Das Landgericht hat zutreffend auf die Umstände hingewiesen, die angesichts der konkreten Gestaltung der Urkunde gegen einen Testierwillen der Erblasserin sprechen. Das Schriftstück ist in der Überschrift als Vollmacht und im Text als Vollmachtserteilung bezeichnet. Die Vollmacht sollte nach den Inhalt der Urkunde sofort wirksam werden; einen Hinweis auf den Tod der Erblasserin oder darauf, dass die Bevollmächtigte Rechtsmacht gerade auch für den Todesfall erhalten sollte, enthält die Urkunde nicht. Die erteilte Vollmacht bezieht sich auch nur auf bestimmte Vermögensgegenstände. Auch wenn diese das wesentliche Vermögen der Erblasserin ausmachten, findet sich in der Urkunde doch kein Anhaltspunkt dafür, dass die Erblasserin durch die Erteilung einer diese Vermögensgegenstände betreffenden Vollmacht im Falle ihres Todes ihr gesamtes Vermögen der Beteiligten zu 1 zuwenden wollte. Das Landgericht hat unter Berücksichtigung der wesentlichen Umstände auch die Möglichkeit erörtert, dass es sich bei der Verwendung der Bezeichnung "Vollmacht" um eine von der Erblasserin gewählte Falschbezeichnung gehandelt haben könnte, und dies rechtsfehlerfrei verneint.
Aus den Äußerungen der Beteiligten zu 1 und ihrer Söhne über einen von der Erblasserin bekundeten allgemeinen Willen, dass der Beteiligten zu 1 das restliche Vermögen gehören solle, mußte das Landgericht kein anderes Ergebnis der Testamentsauslegung herleiten.
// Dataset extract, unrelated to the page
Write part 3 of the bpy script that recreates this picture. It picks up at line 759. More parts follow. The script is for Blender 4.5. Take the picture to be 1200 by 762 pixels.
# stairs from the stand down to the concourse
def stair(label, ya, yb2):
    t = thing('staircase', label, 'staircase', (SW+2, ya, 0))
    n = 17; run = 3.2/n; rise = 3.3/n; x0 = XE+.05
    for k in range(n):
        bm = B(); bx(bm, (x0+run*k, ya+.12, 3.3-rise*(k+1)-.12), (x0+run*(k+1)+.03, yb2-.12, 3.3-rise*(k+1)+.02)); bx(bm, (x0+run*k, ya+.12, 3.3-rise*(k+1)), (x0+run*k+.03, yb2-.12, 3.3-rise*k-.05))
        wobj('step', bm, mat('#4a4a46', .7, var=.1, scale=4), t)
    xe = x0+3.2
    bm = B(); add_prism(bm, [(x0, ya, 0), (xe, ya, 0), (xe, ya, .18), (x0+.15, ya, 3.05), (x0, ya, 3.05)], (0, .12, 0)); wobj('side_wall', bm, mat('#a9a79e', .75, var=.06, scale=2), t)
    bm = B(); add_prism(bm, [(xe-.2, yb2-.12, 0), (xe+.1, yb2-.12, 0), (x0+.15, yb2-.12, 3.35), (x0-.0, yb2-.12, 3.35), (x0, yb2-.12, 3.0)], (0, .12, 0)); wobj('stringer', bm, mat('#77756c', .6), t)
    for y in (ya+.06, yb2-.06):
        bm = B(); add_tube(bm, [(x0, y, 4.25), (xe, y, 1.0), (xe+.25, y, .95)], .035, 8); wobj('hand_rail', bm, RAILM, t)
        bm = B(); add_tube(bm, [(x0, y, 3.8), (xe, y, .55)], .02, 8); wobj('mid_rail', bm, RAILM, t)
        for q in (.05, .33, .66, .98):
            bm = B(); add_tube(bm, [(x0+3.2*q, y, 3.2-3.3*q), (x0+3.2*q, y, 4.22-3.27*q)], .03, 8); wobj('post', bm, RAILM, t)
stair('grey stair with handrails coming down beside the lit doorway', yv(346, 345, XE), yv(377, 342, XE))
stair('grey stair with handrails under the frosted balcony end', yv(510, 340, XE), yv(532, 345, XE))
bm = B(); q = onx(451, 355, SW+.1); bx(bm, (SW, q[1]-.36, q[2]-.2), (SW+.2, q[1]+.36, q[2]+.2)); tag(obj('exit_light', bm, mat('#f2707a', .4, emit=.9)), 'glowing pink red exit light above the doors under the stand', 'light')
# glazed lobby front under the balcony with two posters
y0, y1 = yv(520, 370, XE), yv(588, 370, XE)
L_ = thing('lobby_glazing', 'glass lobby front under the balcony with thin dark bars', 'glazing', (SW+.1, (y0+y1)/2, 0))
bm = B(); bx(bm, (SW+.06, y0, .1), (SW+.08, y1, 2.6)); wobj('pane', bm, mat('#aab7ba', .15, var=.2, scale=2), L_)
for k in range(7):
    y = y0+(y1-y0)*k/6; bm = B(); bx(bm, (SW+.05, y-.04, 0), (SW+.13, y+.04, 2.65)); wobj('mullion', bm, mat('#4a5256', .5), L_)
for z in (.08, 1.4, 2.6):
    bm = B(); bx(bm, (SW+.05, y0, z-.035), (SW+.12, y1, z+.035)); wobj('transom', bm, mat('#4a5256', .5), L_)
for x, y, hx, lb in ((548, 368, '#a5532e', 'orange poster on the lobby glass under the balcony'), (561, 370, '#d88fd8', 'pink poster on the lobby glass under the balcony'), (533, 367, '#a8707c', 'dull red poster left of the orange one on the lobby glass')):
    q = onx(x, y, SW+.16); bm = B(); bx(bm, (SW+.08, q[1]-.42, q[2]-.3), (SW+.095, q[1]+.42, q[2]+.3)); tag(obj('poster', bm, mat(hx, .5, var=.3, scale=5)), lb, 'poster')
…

Das Landgericht hat diesen Bekundungen nicht entnehmen können, dass die Erblasserin zum Ausdruck gebracht habe, entsprechend testiert zu haben. Dieser vom Landgericht gezogene Schluß ist rechtlich nicht zu beanstanden.
Nachdem das Landgericht rechtsfehlerfrei das Schriftstück vom 8.3.1995 nicht als Testament angesehen hat, mußte es sich auch nicht mit der Frage auseinandersetzen, welcher Bedeutung dem Umstand zukommt, dass in diesem Schriftstück nicht nur die Beteiligte zu 1, sondern auch deren Tochter Sabine als Vollmachtnehmerin genannt ist.
3. Im Hinblick auf die sich aus dem Gesetz ergebende Kostenfolge bedarf es keiner Entscheidung über die Gerichtskosten im Verfahren der weiteren Beschwerde. Die Erstattungsanordnung in bezug auf die Beteiligte zu 2, die sich im Rechtsbeschwerdeverfahren beteiligt hat, beruht auf § 13a Abs. 1 Satz 2 FGG.
4. Der Geschäftswert des Verfahrens der weiteren Beschwerde wird in Übereinstimmung mit dem Landgericht auf DM 69000,-- festgesetzt (§ 131 Abs. 2, § 30 Abs. 1, § 31 Abs. 1 KostO).